THE INPUT>
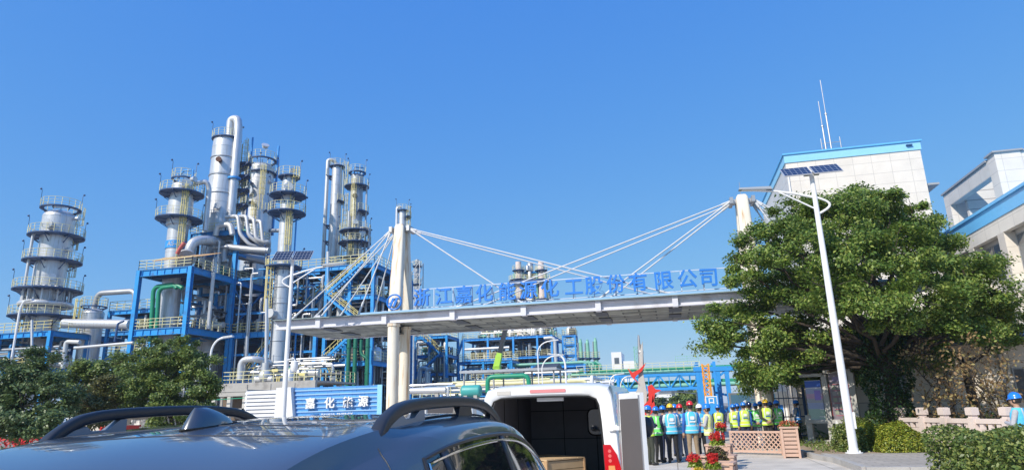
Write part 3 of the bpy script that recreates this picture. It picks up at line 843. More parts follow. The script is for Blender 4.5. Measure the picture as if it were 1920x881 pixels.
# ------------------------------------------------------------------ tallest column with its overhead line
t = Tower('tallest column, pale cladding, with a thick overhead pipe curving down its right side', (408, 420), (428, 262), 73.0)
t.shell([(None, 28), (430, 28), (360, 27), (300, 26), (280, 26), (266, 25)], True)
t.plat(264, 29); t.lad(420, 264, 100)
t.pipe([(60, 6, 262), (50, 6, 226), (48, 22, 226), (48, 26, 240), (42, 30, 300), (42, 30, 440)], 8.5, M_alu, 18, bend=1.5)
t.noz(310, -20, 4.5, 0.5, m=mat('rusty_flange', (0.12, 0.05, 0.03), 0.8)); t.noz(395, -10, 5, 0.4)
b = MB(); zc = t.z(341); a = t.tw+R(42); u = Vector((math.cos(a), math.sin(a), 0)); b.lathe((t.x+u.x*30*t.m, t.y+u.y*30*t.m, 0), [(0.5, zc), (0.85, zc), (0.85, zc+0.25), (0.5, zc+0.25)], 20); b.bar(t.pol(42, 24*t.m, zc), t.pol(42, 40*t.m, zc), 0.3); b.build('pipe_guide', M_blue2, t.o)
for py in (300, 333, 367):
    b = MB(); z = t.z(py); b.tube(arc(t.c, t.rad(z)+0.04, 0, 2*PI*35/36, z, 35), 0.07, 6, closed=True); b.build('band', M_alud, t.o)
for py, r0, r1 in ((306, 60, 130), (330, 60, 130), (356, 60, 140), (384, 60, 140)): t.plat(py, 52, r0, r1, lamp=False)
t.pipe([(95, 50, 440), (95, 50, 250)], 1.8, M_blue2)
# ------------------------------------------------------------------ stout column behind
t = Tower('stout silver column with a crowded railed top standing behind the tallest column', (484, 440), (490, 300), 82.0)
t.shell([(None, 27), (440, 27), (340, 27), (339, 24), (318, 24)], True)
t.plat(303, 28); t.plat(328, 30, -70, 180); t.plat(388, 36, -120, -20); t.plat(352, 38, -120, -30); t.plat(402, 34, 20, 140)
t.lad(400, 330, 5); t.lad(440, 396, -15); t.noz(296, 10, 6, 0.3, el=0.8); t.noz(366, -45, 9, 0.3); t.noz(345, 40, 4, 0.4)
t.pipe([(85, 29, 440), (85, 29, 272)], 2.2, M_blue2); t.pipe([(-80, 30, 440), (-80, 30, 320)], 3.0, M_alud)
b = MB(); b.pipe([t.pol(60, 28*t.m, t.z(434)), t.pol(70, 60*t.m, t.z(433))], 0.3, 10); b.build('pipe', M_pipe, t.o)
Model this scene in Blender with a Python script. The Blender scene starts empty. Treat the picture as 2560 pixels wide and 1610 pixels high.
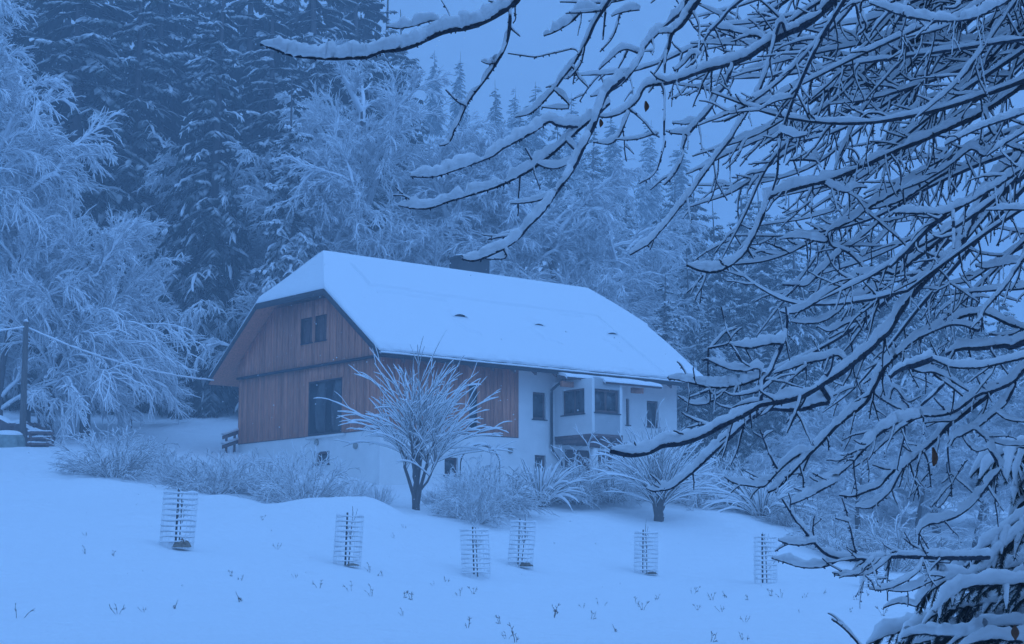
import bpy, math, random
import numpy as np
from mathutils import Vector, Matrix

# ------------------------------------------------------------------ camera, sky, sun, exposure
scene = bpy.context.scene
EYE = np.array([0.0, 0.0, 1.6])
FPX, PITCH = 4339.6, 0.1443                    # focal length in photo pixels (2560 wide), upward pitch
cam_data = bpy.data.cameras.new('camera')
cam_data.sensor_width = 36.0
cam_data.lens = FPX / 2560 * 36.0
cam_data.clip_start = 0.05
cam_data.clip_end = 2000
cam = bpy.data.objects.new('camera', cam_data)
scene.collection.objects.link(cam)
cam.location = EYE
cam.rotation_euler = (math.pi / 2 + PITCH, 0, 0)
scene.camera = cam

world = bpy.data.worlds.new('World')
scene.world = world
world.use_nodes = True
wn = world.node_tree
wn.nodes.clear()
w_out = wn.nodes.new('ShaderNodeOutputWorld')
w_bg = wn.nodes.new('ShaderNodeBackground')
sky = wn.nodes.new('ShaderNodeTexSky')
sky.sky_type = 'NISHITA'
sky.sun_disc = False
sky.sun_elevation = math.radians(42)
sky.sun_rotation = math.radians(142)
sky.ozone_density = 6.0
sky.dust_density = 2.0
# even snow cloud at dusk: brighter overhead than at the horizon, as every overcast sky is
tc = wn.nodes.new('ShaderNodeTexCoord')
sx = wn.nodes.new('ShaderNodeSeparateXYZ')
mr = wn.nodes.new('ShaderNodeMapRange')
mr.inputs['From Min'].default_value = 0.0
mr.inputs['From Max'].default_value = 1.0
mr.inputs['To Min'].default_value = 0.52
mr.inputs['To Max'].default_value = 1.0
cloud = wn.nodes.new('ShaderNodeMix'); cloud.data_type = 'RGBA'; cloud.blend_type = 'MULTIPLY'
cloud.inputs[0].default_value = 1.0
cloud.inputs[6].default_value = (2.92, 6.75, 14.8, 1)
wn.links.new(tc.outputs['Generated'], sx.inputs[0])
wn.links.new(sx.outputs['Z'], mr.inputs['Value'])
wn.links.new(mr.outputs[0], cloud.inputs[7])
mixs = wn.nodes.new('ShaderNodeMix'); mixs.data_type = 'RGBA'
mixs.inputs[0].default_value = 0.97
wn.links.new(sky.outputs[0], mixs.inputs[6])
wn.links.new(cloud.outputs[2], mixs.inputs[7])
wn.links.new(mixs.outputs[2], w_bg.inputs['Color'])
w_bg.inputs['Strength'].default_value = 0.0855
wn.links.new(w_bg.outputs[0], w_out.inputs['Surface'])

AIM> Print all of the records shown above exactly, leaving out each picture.

ANSWER IN FULL>
Write part 3 of the bpy script that recreates this picture. It picks up at line 843. More parts follow. The script is for Blender 4.5. Measure the picture as if it were 1920x881 pixels.
# ------------------------------------------------------------------ tallest column with its overhead line
t = Tower('tallest column, pale cladding, with a thick overhead pipe curving down its right side', (408, 420), (428, 262), 73.0)
t.shell([(None, 28), (430, 28), (360, 27), (300, 26), (280, 26), (266, 25)], True)
t.plat(264, 29); t.lad(420, 264, 100)
t.pipe([(60, 6, 262), (50, 6, 226), (48, 22, 226), (48, 26, 240), (42, 30, 300), (42, 30, 440)], 8.5, M_alu, 18, bend=1.5)
t.noz(310, -20, 4.5, 0.5, m=mat('rusty_flange', (0.12, 0.05, 0.03), 0.8)); t.noz(395, -10, 5, 0.4)
b = MB(); zc = t.z(341); a = t.tw+R(42); u = Vector((math.cos(a), math.sin(a), 0)); b.lathe((t.x+u.x*30*t.m, t.y+u.y*30*t.m, 0), [(0.5, zc), (0.85, zc), (0.85, zc+0.25), (0.5, zc+0.25)], 20); b.bar(t.pol(42, 24*t.m, zc), t.pol(42, 40*t.m, zc), 0.3); b.build('pipe_guide', M_blue2, t.o)
for py in (300, 333, 367):
    b = MB(); z = t.z(py); b.tube(arc(t.c, t.rad(z)+0.04, 0, 2*PI*35/36, z, 35), 0.07, 6, closed=True); b.build('band', M_alud, t.o)
for py, r0, r1 in ((306, 60, 130), (330, 60, 130), (356, 60, 140), (384, 60, 140)): t.plat(py, 52, r0, r1, lamp=False)
t.pipe([(95, 50, 440), (95, 50, 250)], 1.8, M_blue2)
# ------------------------------------------------------------------ stout column behind
t = Tower('stout silver column with a crowded railed top standing behind the tallest column', (484, 440), (490, 300), 82.0)
t.shell([(None, 27), (440, 27), (340, 27), (339, 24), (318, 24)], True)
t.plat(303, 28); t.plat(328, 30, -70, 180); t.plat(388, 36, -120, -20); t.plat(352, 38, -120, -30); t.plat(402, 34, 20, 140)
t.lad(400, 330, 5); t.lad(440, 396, -15); t.noz(296, 10, 6, 0.3, el=0.8); t.noz(366, -45, 9, 0.3); t.noz(345, 40, 4, 0.4)
t.pipe([(85, 29, 440), (85, 29, 272)], 2.2, M_blue2); t.pipe([(-80, 30, 440), (-80, 30, 320)], 3.0, M_alud)
b = MB(); b.pipe([t.pol(60, 28*t.m, t.z(434)), t.pol(70, 60*t.m, t.z(433))], 0.3, 10); b.build('pipe', M_pipe, t.o)
Model this scene in Blender with a Python script. The Blender scene starts empty. Treat the picture as 2560 pixels wide and 1610 pixels high.
import bpy, math, random
import numpy as np
from mathutils import Vector, Matrix

# ------------------------------------------------------------------ camera, sky, sun, exposure
scene = bpy.context.scene
EYE = np.array([0.0, 0.0, 1.6])
FPX, PITCH = 4339.6, 0.1443                    # focal length in photo pixels (2560 wide), upward pitch
cam_data = bpy.data.cameras.new('camera')
cam_data.sensor_width = 36.0
cam_data.lens = FPX / 2560 * 36.0
cam_data.clip_start = 0.05
cam_data.clip_end = 2000
cam = bpy.data.objects.new('camera', cam_data)
scene.collection.objects.link(cam)
cam.location = EYE
cam.rotation_euler = (math.pi / 2 + PITCH, 0, 0)
scene.camera = cam

world = bpy.data.worlds.new('World')
scene.world = world
world.use_nodes = True
wn = world.node_tree
wn.nodes.clear()
w_out = wn.nodes.new('ShaderNodeOutputWorld')
w_bg = wn.nodes.new('ShaderNodeBackground')
sky = wn.nodes.new('ShaderNodeTexSky')
sky.sky_type = 'NISHITA'
sky.sun_disc = False
sky.sun_elevation = math.radians(42)
sky.sun_rotation = math.radians(142)
sky.ozone_density = 6.0
sky.dust_density = 2.0
# even snow cloud at dusk: brighter overhead than at the horizon, as every overcast sky is
tc = wn.nodes.new('ShaderNodeTexCoord')
sx = wn.nodes.new('ShaderNodeSeparateXYZ')
mr = wn.nodes.new('ShaderNodeMapRange')
mr.inputs['From Min'].default_value = 0.0
mr.inputs['From Max'].default_value = 1.0
mr.inputs['To Min'].default_value = 0.52
mr.inputs['To Max'].default_value = 1.0
cloud = wn.nodes.new('ShaderNodeMix'); cloud.data_type = 'RGBA'; cloud.blend_type = 'MULTIPLY'
cloud.inputs[0].default_value = 1.0
cloud.inputs[6].default_value = (2.92, 6.75, 14.8, 1)
wn.links.new(tc.outputs['Generated'], sx.inputs[0])
wn.links.new(sx.outputs['Z'], mr.inputs['Value'])
wn.links.new(mr.outputs[0], cloud.inputs[7])
mixs = wn.nodes.new('ShaderNodeMix'); mixs.data_type = 'RGBA'
mixs.inputs[0].default_value = 0.97
wn.links.new(sky.outputs[0], mixs.inputs[6])
wn.links.new(cloud.outputs[2], mixs.inputs[7])
wn.links.new(mixs.outputs[2], w_bg.inputs['Color'])
w_bg.inputs['Strength'].default_value = 0.0855
wn.links.new(w_bg.outputs[0], w_out.inputs['Surface'])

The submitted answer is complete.